Dehn, Ashmore Group: He has to act now, while he has the support of the people. It is a real balancing act.

Fitch Ratings says financial assistance from Arab Gulf countries will narrow the government deficit, but as a percentage of GDP the deficit nonetheless remains among the highest of all Fitch-rated sovereigns. Shortages of foreign exchange and electricity, fiscal consolidation, and the crowding out of private-sector borrowers will hamper an economic revival, Fitch says. It expects GDP growth to reach 4% by 2016 but says this is well below the level that would absorb new labor-force entrants.

“Sisi is backed by the powerful military, which has restored and is expected to maintain relative political stability,” Fitch says. “Nevertheless, significant sections of the population are disaffected, some parts of the country are affected by sporadic violence, and sequencing adequate economic reforms while preserving social stability will be challenging.”

Egypt’s economic performance is much weaker than it was before the Arab Spring uprisings in 2011, Fitch says. “Growth is significantly lower, unemployment is higher, and inflation is still around double digits,” it says. By 2015, growth and price stability are still expected to lag Egypt’s peers, Fitch says. A modest strengthening of GDP expansion will be insufficient to prevent a further rise in unemployment, it adds.

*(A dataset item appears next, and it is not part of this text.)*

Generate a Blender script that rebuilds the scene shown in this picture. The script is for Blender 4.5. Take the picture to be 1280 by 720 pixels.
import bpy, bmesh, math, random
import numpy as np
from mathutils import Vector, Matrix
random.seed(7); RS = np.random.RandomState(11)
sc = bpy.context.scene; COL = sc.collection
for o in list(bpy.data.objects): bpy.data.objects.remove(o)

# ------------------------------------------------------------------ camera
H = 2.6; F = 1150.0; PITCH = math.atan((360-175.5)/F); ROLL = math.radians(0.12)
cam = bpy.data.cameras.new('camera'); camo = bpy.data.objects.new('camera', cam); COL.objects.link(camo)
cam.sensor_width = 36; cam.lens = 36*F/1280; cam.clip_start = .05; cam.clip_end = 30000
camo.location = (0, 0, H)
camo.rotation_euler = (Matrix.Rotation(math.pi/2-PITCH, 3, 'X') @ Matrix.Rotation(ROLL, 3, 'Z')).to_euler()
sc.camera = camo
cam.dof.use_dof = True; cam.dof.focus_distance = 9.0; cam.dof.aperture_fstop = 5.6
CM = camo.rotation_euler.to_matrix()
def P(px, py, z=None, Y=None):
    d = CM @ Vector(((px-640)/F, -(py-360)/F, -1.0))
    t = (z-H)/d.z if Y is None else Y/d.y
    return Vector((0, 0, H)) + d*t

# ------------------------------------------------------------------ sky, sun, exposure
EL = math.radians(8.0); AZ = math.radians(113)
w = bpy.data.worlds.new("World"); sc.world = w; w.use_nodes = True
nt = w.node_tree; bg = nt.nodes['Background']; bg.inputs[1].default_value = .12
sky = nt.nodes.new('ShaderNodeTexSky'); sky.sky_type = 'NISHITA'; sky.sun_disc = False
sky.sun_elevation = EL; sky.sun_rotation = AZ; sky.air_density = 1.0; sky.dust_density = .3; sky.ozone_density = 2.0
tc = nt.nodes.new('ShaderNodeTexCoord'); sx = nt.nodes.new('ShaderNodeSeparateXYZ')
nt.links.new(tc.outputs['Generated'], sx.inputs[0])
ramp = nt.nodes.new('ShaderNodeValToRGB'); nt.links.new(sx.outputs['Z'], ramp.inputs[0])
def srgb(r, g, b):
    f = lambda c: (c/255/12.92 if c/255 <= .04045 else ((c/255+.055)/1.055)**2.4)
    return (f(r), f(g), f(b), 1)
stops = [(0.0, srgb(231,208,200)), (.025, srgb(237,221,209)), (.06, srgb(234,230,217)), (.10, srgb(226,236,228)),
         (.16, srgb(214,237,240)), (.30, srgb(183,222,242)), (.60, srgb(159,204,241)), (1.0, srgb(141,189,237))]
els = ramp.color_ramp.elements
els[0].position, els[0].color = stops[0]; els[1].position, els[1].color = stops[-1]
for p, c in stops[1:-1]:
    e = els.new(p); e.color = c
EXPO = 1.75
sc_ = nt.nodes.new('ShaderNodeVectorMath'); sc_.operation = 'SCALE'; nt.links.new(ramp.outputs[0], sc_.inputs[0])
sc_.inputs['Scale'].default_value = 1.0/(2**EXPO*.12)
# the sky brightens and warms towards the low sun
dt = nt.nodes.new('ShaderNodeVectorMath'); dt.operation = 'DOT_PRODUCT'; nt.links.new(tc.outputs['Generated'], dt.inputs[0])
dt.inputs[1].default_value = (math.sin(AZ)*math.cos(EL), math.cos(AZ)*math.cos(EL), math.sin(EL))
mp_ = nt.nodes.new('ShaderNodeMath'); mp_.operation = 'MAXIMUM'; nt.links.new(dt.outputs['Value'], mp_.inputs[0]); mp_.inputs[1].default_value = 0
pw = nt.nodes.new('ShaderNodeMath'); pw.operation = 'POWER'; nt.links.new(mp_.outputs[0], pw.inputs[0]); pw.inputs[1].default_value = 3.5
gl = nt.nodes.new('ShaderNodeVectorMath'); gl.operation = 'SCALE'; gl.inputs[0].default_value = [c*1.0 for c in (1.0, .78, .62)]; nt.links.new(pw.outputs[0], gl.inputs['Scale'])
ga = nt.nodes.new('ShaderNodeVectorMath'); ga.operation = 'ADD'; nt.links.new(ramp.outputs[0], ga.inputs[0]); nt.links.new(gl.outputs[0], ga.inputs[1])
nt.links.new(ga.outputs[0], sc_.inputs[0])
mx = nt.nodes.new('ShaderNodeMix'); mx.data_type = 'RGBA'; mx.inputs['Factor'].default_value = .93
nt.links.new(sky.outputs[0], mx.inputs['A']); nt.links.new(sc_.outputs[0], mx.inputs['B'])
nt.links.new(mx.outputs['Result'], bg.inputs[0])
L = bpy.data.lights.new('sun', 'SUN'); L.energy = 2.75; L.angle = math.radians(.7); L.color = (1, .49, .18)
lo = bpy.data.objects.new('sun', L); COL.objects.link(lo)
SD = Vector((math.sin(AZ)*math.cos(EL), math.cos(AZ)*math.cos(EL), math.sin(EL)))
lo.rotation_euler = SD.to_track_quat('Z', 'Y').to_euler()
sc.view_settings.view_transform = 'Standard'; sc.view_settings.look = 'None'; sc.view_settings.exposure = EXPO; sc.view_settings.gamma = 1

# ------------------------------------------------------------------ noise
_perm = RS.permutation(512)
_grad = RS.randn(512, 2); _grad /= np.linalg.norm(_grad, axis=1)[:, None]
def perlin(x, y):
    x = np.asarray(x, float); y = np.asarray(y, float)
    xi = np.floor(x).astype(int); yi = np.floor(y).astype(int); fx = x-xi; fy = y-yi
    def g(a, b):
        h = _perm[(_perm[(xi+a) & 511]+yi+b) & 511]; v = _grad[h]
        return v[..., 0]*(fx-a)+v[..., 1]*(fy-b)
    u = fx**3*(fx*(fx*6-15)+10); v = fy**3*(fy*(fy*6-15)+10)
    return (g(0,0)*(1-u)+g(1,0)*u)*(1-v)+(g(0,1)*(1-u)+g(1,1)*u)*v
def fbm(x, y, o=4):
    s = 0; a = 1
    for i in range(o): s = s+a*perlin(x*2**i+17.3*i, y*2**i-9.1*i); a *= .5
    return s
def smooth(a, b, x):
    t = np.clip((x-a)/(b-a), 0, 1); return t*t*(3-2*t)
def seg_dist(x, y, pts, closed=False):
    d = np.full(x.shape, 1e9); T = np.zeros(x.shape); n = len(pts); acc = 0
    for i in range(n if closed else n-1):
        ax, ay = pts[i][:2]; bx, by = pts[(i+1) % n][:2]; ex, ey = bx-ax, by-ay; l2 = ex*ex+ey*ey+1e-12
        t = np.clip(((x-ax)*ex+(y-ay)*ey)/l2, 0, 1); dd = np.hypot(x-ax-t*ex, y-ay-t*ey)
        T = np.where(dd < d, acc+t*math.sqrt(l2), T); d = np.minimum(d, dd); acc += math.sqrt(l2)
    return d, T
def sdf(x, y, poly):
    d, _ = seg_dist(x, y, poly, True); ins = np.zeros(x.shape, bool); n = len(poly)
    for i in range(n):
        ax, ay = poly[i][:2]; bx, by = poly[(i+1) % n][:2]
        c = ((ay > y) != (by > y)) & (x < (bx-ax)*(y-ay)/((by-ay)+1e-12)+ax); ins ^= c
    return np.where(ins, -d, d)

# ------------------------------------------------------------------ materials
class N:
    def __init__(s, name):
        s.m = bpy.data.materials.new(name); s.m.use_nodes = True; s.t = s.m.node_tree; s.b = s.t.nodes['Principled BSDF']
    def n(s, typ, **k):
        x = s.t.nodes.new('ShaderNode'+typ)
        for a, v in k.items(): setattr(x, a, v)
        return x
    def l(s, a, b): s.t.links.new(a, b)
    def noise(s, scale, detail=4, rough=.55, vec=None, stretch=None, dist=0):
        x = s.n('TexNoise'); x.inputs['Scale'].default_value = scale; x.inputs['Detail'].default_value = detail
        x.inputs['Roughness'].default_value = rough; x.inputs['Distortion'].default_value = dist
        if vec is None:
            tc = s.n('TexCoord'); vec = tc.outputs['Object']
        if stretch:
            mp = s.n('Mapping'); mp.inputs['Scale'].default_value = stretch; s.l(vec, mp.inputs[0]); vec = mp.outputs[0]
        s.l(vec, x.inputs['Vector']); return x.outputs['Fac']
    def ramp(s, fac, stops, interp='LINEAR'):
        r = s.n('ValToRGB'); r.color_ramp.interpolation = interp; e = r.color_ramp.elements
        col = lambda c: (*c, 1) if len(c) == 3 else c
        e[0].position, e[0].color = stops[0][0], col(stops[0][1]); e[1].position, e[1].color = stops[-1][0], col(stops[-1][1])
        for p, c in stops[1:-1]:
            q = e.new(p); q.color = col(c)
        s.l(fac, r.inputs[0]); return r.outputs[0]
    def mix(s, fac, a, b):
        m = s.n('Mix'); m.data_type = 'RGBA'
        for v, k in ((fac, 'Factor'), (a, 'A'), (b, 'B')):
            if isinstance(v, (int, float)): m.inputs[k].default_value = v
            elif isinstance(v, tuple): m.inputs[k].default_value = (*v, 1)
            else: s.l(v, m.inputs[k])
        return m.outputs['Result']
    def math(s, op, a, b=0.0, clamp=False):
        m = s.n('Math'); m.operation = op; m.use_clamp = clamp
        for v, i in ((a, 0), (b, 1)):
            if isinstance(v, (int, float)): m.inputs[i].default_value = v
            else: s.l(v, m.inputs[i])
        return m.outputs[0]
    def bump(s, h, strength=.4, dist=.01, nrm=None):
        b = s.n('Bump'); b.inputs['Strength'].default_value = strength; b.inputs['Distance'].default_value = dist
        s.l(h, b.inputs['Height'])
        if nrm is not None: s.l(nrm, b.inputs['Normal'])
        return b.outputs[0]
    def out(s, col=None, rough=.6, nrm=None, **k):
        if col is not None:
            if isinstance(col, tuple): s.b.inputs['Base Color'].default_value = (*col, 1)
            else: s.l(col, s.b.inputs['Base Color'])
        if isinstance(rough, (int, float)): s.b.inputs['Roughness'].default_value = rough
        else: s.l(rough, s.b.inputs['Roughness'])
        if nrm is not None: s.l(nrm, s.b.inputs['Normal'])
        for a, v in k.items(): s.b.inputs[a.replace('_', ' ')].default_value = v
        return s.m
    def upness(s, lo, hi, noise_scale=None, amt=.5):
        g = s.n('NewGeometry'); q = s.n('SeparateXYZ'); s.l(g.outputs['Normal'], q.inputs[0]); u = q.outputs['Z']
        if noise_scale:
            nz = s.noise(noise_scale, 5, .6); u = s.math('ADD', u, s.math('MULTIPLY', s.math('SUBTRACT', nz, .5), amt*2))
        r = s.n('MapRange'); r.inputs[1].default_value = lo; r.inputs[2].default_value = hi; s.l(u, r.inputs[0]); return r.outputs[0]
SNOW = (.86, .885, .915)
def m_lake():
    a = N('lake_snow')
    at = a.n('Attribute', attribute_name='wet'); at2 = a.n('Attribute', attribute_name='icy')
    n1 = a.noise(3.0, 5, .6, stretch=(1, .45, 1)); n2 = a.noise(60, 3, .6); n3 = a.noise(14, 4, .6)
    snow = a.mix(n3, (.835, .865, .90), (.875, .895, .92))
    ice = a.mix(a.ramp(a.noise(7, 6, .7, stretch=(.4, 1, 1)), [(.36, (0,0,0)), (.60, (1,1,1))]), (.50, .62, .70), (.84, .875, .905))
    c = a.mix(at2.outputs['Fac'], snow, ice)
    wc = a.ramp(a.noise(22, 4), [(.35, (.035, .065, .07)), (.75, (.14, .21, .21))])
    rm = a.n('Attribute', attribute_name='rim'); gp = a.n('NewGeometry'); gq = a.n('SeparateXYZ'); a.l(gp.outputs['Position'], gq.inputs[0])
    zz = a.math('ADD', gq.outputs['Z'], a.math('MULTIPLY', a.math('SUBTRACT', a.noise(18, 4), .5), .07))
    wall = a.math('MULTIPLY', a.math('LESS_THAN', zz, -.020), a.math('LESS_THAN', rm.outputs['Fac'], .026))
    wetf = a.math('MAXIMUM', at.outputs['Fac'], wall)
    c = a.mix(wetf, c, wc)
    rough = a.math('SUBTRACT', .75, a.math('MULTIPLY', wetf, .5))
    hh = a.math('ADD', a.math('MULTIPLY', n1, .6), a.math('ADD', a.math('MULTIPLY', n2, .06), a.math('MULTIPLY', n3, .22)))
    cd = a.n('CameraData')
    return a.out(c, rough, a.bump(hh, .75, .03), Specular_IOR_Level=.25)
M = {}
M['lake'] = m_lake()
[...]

According to al-Sisi himself, investments in infrastructure are a key building block to growth and stability. He says: “Large-scale, state-run projects will modernize the economy, increase employment and provide vital infrastructure and services.” Nearly all of these projects will be carried out by the military, which has regained control of the $8.6 billion Suez Canal Development Project.

The showpiece of Sisi’s grandiose plans is a development corridor west of the Nile that is to include an eight-lane highway and rail line. Farouk El-Baz, a geologist, has proposed the idea to various Egyptian administrations since 1985. Al-Sisi has embellished the $140 billion project to include 48 new cities. He says it will be funded in part by Egyptians living abroad.

Economists say Egypt’s already heavy debt load will preclude such massive undertakings. They say al-Sisi should focus instead on righting the economy and building more schools and healthcare facilities. How successful his projects turn out, and whether they have the desired outcome, remains to be seen. Data Summary: Egypt

Central Bank: Central Bank of Egypt

International Reserves                 

$18.7  billion

Gross Domestic Product (GDP)

$271.427 billion

Real GDP Growth







GDP Per Capita—Current Prices


GDP—Composition By Sector  

agriculture: 14.5%










Public Debt (general government
gross debt as a % of GDP)







Government Bond Ratings

(foreign currency)

Standard & Poor’s




Moody’s Outlook


FDI Inflows


$6,712 million


$6,386 million


$-483 million

* Estimate                                                  
Sources: Country Economic Reports, CIA, IMF, Unctad


Recognizing the critical need for foreign direct investment, Egypt has created a separate Investment ministry to focus on attracting new FDI. Ashraf Salman, the new minister of Investment, is the US-educated CEO of Cairo Financial Holding. He is a former head of corporate finance and investment banking at Arab African International Bank. Salman says he is aiming for $10 billion of FDI in the current fiscal year and $14 billion annually in three years.

Portfolio investors have remained engaged in Egypt, says Jan Dehn, head of research at Ashmore Group, but FDI is a more illiquid commitment. “Direct investors would look for more macroeconomic stability to be achieved and political stability maintained. Western governments appear to be more comfortable with a ruler from the military than with an Islamist government in Egypt. That could be a green light for FDI flows.”

However, Samih Sawiris, Egyptian chairman and CEO of Switzerland-based Orascom Development Holding, says he does not plan to invest further in Egypt until there are changes to the legal system to protect investors. Sawiris has also called for the government to stop using force and intimidation in “the oppression of innocents.”

Hani Sabra, director of Middle East research at Eurasia Group, notes, however, that the government’s record on human rights won’t be a major factor in FDI decisions. “Egypt never had a glowing human rights record under [former president Hosni] Mubarak. Investors will look for progress on achieving economic goals.”

Needing help in developing its energy resources, the government says it will repay all debts to foreign energy companies by 2017. BP plans to invest up to $10 billion in Egypt’s natural gas sector over the next five years. The project has restarted after a three-year lapse. Shell and its joint venture partner, Badr El Din Petroleum, plan $400 million of investments.

“The fact that the government has shown its willingness to push through unpopular but much-needed economic reforms should support investor confidence and boost foreign capital inflows,” says William Jackson, economist at Capital Economics. “The poor business environment has held back foreign investment into the country, which has kept Egypt’s overall investment rate extremely low. Even before the Arab Spring, investment averaged around 18% of GDP, which is well below the emerging markets benchmark of 25%.”

There has been a flurry of recent investment announcements. Saudi Arabia’s Almarai dairy company and PepsiCo will invest $345 million in beverage ventures over the next five years. Coca-Cola will invest $500 million in Egypt over the next three years. This includes a $100 million juice plant in a joint venture with Saudi Arabia’s Aujan. Saudi Egyptian Construction increased its capital by $245 million, with Egypt contributing 100 acres of land in three cities for housing units. And Panasonic of Japan will invest $28 million to build a household appliances factory.

All together, this international corporate involvement bodes well for Egypt’s Investment ministry in reaching its stated FDI goals.